SYDNEY: The Australian sharemarket edged slightly lower in early trade following further declines in the US and European markets as Greece battles to avert a default on its debt.
At the 10.15am (AEST) official market open, the benchmark S&P/ASX200 index was down 9.2 points, or 0.17 per cent, at 5,529.6, while the broader All Ordinaries index lost 9.1 points, or 0.16 per cent, to 5,532.4.
Rivkin Securities chief executive Scott Schuberg said caution about events in Europe may help curb sharp market moves.
“We remain in territory that is not yet suggestive of a continuation of the broader down trend. It is as though Australian investors are holding out for some brighter news from Europe this week,” he said.

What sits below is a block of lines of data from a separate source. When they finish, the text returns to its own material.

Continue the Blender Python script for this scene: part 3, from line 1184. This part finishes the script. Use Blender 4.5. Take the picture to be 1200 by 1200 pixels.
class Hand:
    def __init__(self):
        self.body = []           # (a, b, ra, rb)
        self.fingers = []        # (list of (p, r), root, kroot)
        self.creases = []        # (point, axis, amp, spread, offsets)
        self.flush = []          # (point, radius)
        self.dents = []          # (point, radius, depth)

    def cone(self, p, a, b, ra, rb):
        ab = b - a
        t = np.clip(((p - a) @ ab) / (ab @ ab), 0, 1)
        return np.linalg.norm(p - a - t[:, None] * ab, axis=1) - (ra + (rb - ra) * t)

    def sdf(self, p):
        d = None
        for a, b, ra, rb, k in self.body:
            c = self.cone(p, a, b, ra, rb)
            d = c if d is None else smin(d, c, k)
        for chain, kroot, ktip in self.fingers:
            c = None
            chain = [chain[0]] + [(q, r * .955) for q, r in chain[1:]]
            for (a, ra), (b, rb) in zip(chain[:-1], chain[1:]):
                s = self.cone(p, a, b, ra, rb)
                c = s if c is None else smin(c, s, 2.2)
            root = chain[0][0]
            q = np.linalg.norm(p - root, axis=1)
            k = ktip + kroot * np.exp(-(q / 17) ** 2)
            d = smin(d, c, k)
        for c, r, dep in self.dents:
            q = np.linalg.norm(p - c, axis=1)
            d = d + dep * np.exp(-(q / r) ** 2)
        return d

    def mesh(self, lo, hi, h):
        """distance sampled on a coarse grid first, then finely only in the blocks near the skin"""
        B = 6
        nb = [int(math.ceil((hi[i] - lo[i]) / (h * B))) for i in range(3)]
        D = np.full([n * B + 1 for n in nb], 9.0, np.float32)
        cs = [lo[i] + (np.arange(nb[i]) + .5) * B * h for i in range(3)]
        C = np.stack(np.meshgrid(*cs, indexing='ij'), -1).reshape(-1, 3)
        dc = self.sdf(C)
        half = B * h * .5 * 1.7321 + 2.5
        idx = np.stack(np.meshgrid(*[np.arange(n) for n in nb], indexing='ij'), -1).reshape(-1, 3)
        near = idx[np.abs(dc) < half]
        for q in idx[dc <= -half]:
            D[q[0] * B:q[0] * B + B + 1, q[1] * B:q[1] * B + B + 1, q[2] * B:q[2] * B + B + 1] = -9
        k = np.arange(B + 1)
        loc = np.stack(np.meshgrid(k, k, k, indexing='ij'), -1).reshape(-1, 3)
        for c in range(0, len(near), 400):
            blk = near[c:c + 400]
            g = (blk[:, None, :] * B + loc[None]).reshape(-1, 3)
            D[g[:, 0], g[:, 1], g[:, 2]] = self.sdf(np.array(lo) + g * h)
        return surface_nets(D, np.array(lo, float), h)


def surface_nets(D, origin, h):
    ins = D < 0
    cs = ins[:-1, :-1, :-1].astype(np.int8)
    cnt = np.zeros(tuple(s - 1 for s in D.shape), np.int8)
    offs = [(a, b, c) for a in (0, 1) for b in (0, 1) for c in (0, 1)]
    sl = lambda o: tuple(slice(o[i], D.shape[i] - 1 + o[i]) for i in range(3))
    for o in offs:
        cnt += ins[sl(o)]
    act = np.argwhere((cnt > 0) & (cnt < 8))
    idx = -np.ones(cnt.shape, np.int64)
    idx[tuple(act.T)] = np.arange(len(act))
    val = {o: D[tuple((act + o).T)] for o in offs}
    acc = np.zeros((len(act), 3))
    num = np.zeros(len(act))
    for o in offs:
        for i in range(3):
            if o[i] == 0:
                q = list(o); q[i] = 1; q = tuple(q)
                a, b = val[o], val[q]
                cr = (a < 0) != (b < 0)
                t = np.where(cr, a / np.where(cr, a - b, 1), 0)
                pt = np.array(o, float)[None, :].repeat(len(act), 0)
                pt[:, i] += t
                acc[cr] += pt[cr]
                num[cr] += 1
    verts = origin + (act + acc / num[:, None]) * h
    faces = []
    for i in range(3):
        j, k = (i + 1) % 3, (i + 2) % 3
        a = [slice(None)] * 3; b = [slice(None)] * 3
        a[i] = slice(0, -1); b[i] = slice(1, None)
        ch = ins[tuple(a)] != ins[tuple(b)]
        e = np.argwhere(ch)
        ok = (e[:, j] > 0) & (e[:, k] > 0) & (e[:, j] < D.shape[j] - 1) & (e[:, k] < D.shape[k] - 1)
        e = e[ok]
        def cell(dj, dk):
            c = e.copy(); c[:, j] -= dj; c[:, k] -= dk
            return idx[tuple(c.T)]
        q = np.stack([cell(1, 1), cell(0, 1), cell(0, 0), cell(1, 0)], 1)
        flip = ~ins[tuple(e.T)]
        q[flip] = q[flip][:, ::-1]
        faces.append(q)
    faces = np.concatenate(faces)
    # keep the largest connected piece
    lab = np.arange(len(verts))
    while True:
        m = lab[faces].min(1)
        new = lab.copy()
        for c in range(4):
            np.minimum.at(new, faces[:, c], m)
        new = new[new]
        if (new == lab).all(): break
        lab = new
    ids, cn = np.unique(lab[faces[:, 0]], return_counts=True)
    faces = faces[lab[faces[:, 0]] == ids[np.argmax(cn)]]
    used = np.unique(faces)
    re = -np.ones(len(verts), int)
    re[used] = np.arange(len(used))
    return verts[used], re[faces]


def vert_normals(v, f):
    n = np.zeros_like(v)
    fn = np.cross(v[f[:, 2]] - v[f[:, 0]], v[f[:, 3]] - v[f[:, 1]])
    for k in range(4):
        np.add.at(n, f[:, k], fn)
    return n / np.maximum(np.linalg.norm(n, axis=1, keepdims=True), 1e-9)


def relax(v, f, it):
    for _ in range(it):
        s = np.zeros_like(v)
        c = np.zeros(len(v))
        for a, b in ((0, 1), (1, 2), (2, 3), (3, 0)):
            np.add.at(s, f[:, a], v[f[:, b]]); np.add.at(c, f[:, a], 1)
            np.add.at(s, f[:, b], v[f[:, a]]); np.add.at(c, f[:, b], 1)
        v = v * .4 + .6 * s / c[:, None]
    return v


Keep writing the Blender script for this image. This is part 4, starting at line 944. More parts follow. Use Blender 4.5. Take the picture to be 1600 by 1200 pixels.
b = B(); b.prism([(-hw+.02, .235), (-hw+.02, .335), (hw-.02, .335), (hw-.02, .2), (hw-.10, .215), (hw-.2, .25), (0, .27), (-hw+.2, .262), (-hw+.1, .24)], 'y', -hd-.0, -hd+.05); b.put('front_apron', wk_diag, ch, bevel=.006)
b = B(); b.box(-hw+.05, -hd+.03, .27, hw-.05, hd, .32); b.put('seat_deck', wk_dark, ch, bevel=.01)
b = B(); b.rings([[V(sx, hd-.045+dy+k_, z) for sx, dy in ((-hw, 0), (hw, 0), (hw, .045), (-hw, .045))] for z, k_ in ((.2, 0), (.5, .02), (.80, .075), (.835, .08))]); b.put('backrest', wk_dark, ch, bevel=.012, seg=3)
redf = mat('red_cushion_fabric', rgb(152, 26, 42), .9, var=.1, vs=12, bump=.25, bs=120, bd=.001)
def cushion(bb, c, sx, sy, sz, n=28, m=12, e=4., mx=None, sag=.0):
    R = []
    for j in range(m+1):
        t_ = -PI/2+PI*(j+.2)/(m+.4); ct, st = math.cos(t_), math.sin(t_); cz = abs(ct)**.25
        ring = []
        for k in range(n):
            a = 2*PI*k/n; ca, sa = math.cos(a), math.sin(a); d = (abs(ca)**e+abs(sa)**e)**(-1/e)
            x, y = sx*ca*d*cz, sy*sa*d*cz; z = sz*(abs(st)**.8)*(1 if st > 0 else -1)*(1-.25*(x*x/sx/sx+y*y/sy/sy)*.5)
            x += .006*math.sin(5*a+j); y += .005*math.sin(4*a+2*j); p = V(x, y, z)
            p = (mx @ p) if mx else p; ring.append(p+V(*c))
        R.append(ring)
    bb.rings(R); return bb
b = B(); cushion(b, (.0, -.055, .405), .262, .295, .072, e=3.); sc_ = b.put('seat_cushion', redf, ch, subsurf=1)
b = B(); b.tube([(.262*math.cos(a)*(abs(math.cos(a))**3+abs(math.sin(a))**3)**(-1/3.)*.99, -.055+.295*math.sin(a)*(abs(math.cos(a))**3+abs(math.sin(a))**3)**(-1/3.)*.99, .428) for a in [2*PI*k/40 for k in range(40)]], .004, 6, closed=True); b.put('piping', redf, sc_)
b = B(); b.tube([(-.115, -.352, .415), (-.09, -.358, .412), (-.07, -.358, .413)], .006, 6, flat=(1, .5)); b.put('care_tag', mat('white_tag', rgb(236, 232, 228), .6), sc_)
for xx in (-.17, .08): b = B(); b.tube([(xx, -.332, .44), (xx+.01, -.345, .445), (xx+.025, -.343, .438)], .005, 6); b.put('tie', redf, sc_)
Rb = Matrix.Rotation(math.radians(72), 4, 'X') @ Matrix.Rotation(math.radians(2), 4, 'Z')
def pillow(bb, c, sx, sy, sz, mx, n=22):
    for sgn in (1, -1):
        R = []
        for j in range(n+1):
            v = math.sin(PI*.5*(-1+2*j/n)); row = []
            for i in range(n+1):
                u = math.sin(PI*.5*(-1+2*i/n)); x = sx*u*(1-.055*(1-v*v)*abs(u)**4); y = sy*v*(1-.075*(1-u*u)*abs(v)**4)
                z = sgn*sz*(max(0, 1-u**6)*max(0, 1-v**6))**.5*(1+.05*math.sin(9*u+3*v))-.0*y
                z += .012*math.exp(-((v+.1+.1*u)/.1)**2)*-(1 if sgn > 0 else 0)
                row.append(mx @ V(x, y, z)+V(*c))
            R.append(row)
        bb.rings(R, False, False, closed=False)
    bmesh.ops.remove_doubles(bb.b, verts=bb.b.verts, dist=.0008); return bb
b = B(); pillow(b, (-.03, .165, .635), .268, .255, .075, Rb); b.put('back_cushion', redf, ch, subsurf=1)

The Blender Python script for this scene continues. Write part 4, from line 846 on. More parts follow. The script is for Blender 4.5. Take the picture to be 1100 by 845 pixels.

US stocks closed weaker, but pared their steepest losses, following the latest setback in bailout talks between Greece and its European creditors. The Dow Jones Industrial Average lost 0.6 per cent, while the S&P 500 index lost 0.5 per cent.
Locally, insurer IAG announced today that Warren Buffett’s Berkshire Hathaway would take a 3.7 per cent stake in the company through a $500 million share placement, that was agreed as part of a wider alliance. The company’s share’s rallied 4.13 per cent to $5.80 at the opening.
The market focus will turn this morning to the 11.30am (AEST) release of the Reserve Bank’s June board meeting minutes.
Elsewhere today, the ANZ-Roy Morgan weekly survey showed a rise in consumer confidence, while the Australian Bureau of Statistics is set to release new motor vehicle sales figures for May.